WRITTEN REQUEST - Write the data out again, character for character, with no images.

GIVEN DATA -
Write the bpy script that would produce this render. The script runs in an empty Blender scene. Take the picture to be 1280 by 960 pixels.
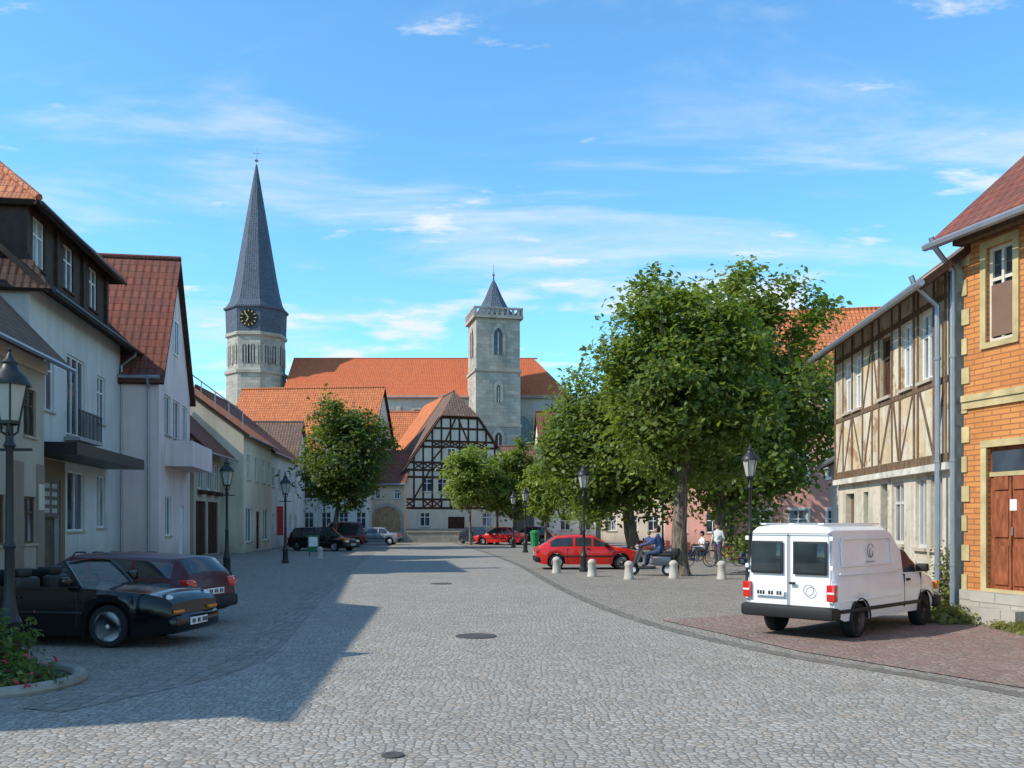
import bpy, bmesh, math, random
import numpy as np
from mathutils import Vector, Matrix
random.seed(7); np.random.seed(7)
scene=bpy.context.scene
COL=scene.collection
# ------------------------------------------------------------------ materials
class NB:
    def __init__(s,name,rough=.8,spec=.3,metal=0.):
        s.mat=bpy.data.materials.new(name); s.mat.use_nodes=True
        s.nt=s.mat.node_tree; s.b=s.nt.nodes['Principled BSDF']
        s.b.inputs['Roughness'].default_value=rough
        s.b.inputs['Specular IOR Level'].default_value=spec
        s.b.inputs['Metallic'].default_value=metal
        s.geo=None
    def n(s,t,ins=None,**kw):
        nd=s.nt.nodes.new(t)
        for k,v in kw.items(): setattr(nd,k,v)
        if ins:
            for k,v in ins.items():
                if isinstance(v,bpy.types.NodeSocket): s.nt.links.new(v,nd.inputs[k])
                else: nd.inputs[k].default_value=v
        return nd
    def pos(s):
        if not s.geo: s.geo=s.n('ShaderNodeNewGeometry')
        return s.geo.outputs['Position']
    def uv(s): return s.n('ShaderNodeTexCoord').outputs['UV']
    def noise(s,scale,detail=4,vec=None,rough=.55,dist=0.):
        return s.n('ShaderNodeTexNoise',{'Vector':vec if vec is not None else s.pos(),'Scale':scale,'Detail':detail,'Roughness':rough,'Distortion':dist}).outputs['Fac']
    def ramp(s,f,a,b,c0=0.,c1=1.):
        return s.n('ShaderNodeMapRange',{'Value':f,'From Min':a,'From Max':b,'To Min':c0,'To Max':c1}).outputs[0]
    def mix(s,f,a,b,mode='MIX'):
        nd=s.nt.nodes.new('ShaderNodeMix'); nd.data_type='RGBA'; nd.blend_type=mode
        for i,v in ((0,f),(6,a),(7,b)):
            if isinstance(v,bpy.types.NodeSocket): s.nt.links.new(v,nd.inputs[i])
            else: nd.inputs[i].default_value=v if i==0 else (*v[:3],1)
        return nd.outputs[2]
    def math(s,op,a,b=0.):
        return s.n('ShaderNodeMath',{0:a,1:b},operation=op).outputs[0]
    def scalev(s,v,k):
        return s.n('ShaderNodeVectorMath',{0:v,1:k},operation='MULTIPLY').outputs[0]
    def col(s,c):
        if isinstance(c,bpy.types.NodeSocket): s.nt.links.new(c,s.b.inputs['Base Color'])
        else: s.b.inputs['Base Color'].default_value=(*c[:3],1)
    def bump(s,h,strength=.3,dist=.02):
        bn=s.n('ShaderNodeBump',{'Height':h,'Strength':strength,'Distance':dist})
        s.nt.links.new(bn.outputs[0],s.b.inputs['Normal'])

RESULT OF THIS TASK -
Write the bpy script that would produce this render. The script runs in an empty Blender scene. Take the picture to be 1280 by 960 pixels.
import bpy, bmesh, math, random
import numpy as np
from mathutils import Vector, Matrix
random.seed(7); np.random.seed(7)
scene=bpy.context.scene
COL=scene.collection
# ------------------------------------------------------------------ materials
class NB:
    def __init__(s,name,rough=.8,spec=.3,metal=0.):
        s.mat=bpy.data.materials.new(name); s.mat.use_nodes=True
        s.nt=s.mat.node_tree; s.b=s.nt.nodes['Principled BSDF']
        s.b.inputs['Roughness'].default_value=rough
        s.b.inputs['Specular IOR Level'].default_value=spec
        s.b.inputs['Metallic'].default_value=metal
        s.geo=None
    def n(s,t,ins=None,**kw):
        nd=s.nt.nodes.new(t)
        for k,v in kw.items(): setattr(nd,k,v)
        if ins:
            for k,v in ins.items():
                if isinstance(v,bpy.types.NodeSocket): s.nt.links.new(v,nd.inputs[k])
                else: nd.inputs[k].default_value=v
        return nd
    def pos(s):
        if not s.geo: s.geo=s.n('ShaderNodeNewGeometry')
        return s.geo.outputs['Position']
    def uv(s): return s.n('ShaderNodeTexCoord').outputs['UV']
    def noise(s,scale,detail=4,vec=None,rough=.55,dist=0.):
        return s.n('ShaderNodeTexNoise',{'Vector':vec if vec is not None else s.pos(),'Scale':scale,'Detail':detail,'Roughness':rough,'Distortion':dist}).outputs['Fac']
    def ramp(s,f,a,b,c0=0.,c1=1.):
        return s.n('ShaderNodeMapRange',{'Value':f,'From Min':a,'From Max':b,'To Min':c0,'To Max':c1}).outputs[0]
    def mix(s,f,a,b,mode='MIX'):
        nd=s.nt.nodes.new('ShaderNodeMix'); nd.data_type='RGBA'; nd.blend_type=mode
        for i,v in ((0,f),(6,a),(7,b)):
            if isinstance(v,bpy.types.NodeSocket): s.nt.links.new(v,nd.inputs[i])
            else: nd.inputs[i].default_value=v if i==0 else (*v[:3],1)
        return nd.outputs[2]
    def math(s,op,a,b=0.):
        return s.n('ShaderNodeMath',{0:a,1:b},operation=op).outputs[0]
    def scalev(s,v,k):
        return s.n('ShaderNodeVectorMath',{0:v,1:k},operation='MULTIPLY').outputs[0]
    def col(s,c):
        if isinstance(c,bpy.types.NodeSocket): s.nt.links.new(c,s.b.inputs['Base Color'])
        else: s.b.inputs['Base Color'].default_value=(*c[:3],1)
    def bump(s,h,strength=.3,dist=.02):
        bn=s.n('ShaderNodeBump',{'Height':h,'Strength':strength,'Distance':dist})
        s.nt.links.new(bn.outputs[0],s.b.inputs['Normal'])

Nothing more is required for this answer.